== Objective ==
Starting from the line that contains "RS.uniform(.02, .16, n)], 1)", copy every line exactly until the line that contains "dd = RS.normal(size=(n, 3)) * [1, 1, .3]", which is also included.

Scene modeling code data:
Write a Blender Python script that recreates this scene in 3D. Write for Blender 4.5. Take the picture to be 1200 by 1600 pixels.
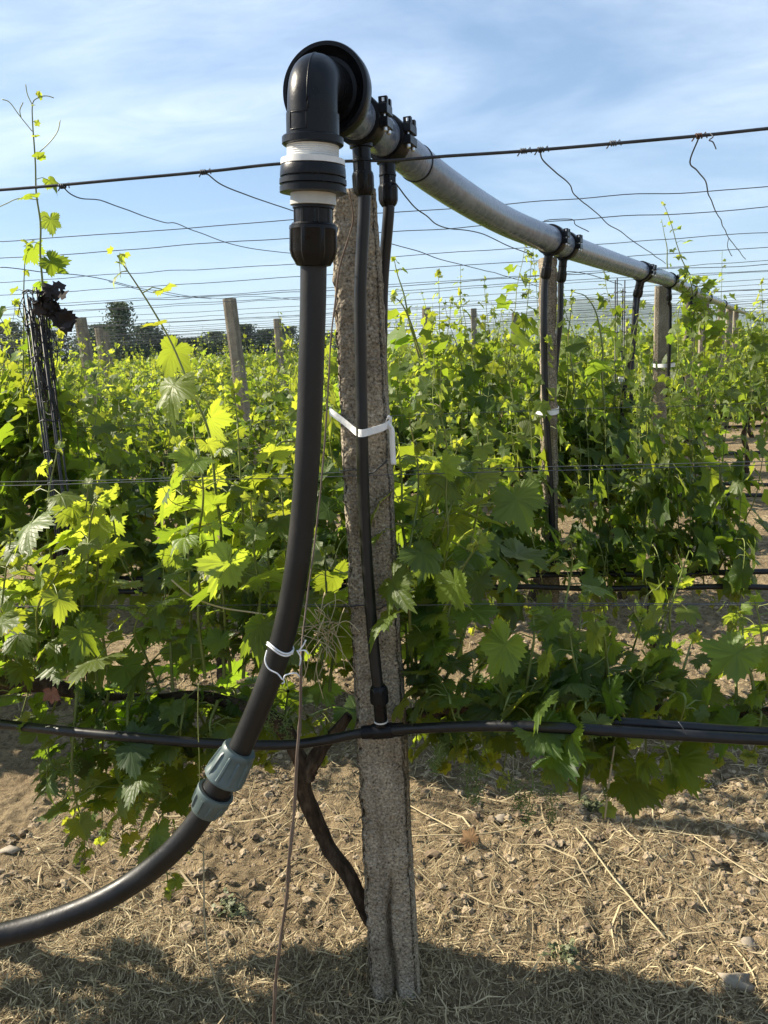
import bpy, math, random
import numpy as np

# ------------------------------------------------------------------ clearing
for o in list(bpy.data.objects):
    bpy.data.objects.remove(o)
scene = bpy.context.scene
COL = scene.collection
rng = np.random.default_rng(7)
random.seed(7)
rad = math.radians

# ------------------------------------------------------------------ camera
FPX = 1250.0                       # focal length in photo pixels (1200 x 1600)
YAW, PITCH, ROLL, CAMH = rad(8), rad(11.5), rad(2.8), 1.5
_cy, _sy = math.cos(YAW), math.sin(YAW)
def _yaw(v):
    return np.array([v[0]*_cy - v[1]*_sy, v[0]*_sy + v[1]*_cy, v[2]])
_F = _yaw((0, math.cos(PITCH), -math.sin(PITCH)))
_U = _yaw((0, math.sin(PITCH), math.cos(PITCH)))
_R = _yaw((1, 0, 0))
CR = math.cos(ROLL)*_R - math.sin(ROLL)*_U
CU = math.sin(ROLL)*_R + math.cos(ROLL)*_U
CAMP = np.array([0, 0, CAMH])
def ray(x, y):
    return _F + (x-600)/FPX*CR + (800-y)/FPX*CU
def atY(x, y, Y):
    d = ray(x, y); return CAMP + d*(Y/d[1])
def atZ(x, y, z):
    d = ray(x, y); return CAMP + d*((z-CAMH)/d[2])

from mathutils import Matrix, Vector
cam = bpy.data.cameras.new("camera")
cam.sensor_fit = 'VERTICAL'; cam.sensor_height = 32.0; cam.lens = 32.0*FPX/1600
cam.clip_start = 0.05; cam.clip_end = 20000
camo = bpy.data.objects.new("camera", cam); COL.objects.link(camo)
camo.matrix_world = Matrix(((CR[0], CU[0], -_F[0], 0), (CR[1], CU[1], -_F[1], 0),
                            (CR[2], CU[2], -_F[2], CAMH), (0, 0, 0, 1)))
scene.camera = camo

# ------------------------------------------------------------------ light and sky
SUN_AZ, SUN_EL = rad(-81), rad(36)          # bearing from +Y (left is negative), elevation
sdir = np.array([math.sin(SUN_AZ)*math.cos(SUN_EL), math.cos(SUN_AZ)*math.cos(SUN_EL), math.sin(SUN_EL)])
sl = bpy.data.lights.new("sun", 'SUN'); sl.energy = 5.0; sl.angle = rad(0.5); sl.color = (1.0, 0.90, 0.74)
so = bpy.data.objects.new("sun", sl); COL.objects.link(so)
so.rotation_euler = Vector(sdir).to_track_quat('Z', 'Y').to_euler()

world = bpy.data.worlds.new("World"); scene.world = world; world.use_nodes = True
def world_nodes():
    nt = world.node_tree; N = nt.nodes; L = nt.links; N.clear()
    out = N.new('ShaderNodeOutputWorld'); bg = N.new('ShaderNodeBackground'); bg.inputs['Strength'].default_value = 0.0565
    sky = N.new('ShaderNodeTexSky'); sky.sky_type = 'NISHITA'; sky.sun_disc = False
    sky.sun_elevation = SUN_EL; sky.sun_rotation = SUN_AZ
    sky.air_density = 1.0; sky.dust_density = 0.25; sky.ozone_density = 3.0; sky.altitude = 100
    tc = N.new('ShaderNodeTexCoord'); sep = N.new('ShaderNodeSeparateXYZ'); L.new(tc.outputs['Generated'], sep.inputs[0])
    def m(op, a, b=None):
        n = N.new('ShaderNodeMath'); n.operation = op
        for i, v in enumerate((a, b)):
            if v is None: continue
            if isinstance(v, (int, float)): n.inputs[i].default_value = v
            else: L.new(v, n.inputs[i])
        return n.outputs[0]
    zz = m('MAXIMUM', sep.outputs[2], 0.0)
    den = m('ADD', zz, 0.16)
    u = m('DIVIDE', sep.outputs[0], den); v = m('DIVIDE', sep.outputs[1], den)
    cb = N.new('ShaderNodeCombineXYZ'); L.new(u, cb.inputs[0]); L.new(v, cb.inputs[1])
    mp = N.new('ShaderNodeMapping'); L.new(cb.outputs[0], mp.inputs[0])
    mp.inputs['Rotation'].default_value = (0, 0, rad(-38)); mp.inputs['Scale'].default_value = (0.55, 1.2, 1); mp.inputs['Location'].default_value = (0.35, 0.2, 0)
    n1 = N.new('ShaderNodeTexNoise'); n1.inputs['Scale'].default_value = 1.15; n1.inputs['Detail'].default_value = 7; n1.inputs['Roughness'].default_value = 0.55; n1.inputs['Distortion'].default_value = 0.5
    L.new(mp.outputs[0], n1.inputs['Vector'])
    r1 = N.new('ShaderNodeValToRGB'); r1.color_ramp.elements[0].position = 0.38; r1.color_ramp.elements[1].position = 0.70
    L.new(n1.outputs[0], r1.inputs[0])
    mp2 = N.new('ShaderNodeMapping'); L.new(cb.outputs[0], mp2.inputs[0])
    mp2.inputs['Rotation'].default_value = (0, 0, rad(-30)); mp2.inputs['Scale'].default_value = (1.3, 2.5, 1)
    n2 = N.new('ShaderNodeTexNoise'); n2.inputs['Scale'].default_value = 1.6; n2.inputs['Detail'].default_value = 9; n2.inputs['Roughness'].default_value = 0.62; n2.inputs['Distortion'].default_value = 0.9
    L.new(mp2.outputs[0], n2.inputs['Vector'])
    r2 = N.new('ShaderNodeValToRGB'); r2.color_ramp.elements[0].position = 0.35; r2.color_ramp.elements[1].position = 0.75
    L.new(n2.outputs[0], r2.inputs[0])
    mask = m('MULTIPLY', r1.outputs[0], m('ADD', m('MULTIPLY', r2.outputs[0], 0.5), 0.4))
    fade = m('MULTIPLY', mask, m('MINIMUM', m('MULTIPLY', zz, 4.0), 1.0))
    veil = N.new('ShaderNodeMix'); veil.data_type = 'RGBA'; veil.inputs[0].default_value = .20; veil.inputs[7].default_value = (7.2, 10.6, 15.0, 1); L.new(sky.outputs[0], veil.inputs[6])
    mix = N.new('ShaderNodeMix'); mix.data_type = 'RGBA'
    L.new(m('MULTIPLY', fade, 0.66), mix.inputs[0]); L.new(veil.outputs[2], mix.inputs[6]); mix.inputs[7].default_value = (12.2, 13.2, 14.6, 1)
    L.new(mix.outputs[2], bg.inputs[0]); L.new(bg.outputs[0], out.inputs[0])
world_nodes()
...
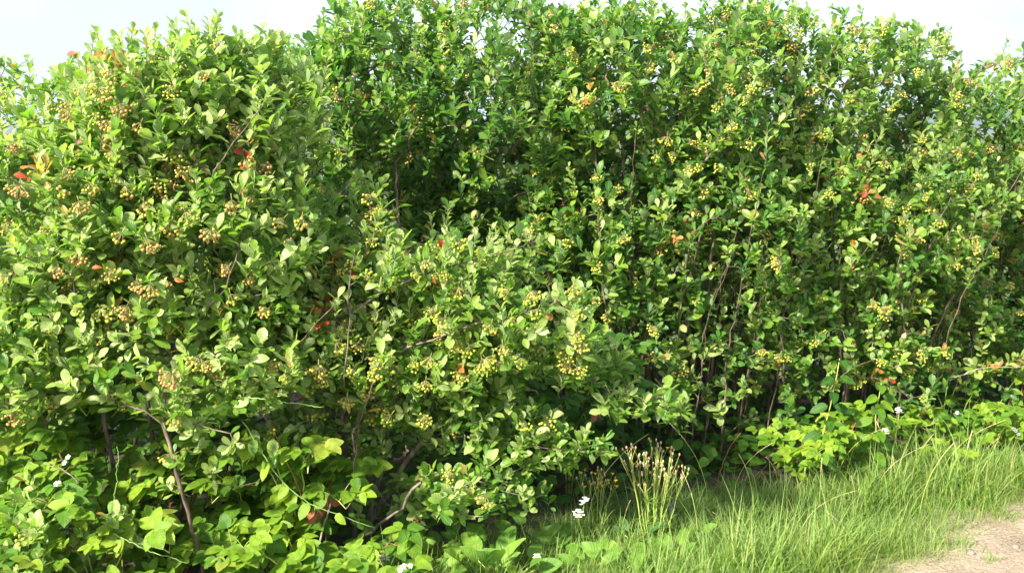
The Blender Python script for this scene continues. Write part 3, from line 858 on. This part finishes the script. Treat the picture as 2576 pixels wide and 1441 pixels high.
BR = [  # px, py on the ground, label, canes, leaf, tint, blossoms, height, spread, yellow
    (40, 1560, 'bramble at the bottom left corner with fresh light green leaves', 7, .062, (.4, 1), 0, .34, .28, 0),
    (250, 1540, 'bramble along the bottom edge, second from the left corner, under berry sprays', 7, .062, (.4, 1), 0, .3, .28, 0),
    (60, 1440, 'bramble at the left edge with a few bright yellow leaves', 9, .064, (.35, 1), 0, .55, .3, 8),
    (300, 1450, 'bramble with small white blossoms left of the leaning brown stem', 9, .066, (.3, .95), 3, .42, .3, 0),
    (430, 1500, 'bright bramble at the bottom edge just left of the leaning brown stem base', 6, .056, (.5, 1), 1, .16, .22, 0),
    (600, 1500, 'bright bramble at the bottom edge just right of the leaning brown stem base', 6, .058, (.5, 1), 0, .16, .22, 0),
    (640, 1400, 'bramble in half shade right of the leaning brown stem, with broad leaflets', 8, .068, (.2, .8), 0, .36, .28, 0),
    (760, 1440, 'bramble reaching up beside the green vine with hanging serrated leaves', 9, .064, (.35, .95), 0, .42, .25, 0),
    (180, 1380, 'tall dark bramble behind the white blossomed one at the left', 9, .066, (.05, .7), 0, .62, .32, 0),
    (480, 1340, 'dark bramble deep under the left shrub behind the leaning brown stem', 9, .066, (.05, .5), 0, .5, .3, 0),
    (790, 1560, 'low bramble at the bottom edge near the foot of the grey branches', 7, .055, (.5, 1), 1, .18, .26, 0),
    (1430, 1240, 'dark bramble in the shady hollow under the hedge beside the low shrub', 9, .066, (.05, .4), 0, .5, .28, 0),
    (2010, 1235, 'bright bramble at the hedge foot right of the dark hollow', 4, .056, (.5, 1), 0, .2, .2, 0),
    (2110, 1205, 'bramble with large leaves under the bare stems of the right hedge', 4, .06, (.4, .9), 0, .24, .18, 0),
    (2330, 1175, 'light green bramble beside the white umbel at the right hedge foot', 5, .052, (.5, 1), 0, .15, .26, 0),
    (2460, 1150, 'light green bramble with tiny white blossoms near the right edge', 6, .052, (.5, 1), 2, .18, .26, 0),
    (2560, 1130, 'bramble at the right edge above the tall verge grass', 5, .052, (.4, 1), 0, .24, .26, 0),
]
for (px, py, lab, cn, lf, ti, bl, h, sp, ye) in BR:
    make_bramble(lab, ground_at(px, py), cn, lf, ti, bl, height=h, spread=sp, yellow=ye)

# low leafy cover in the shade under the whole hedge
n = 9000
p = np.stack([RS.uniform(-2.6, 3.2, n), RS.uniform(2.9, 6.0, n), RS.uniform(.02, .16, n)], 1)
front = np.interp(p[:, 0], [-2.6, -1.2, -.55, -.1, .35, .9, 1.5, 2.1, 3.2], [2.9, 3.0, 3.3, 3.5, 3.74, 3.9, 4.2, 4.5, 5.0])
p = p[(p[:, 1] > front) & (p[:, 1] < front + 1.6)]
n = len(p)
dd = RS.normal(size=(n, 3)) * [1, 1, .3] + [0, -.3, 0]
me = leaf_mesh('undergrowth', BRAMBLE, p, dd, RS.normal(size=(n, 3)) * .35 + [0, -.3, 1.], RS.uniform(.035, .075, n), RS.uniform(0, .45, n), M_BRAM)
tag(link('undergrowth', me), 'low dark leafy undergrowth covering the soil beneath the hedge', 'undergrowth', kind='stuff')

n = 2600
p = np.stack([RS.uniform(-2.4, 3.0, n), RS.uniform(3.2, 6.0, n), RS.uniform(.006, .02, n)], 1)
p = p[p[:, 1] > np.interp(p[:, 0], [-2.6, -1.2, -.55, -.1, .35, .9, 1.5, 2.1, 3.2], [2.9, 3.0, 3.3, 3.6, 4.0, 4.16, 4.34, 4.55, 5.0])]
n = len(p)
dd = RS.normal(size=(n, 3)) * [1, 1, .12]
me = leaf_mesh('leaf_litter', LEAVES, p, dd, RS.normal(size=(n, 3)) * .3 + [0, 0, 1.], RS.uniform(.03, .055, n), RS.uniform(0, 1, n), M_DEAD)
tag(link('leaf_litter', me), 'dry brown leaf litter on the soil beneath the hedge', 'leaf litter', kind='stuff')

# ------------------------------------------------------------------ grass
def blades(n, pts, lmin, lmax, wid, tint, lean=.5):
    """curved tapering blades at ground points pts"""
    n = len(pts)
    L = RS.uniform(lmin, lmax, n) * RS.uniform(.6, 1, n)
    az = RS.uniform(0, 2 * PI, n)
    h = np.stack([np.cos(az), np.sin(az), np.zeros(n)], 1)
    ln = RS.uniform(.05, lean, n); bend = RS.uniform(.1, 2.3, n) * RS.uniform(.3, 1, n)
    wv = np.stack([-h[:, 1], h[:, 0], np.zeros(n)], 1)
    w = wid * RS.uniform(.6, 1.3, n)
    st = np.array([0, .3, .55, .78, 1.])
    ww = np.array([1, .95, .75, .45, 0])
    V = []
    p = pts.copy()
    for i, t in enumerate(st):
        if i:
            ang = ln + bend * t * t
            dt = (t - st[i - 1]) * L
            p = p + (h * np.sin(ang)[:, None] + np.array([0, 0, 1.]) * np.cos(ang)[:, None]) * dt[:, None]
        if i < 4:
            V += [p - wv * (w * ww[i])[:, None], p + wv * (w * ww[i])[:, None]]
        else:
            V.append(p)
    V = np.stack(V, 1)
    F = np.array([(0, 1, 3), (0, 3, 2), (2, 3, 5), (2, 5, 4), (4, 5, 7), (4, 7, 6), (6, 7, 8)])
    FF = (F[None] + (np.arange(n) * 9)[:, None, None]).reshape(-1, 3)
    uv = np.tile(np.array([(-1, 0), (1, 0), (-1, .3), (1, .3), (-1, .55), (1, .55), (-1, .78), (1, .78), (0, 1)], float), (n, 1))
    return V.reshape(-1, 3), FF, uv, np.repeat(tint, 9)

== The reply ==
p = np.stack([RS.uniform(-2.6, 3.2, n), RS.uniform(2.9, 6.0, n), RS.uniform(.02, .16, n)], 1)
front = np.interp(p[:, 0], [-2.6, -1.2, -.55, -.1, .35, .9, 1.5, 2.1, 3.2], [2.9, 3.0, 3.3, 3.5, 3.74, 3.9, 4.2, 4.5, 5.0])
p = p[(p[:, 1] > front) & (p[:, 1] < front + 1.6)]
n = len(p)
dd = RS.normal(size=(n, 3)) * [1, 1, .3] + [0, -.3, 0]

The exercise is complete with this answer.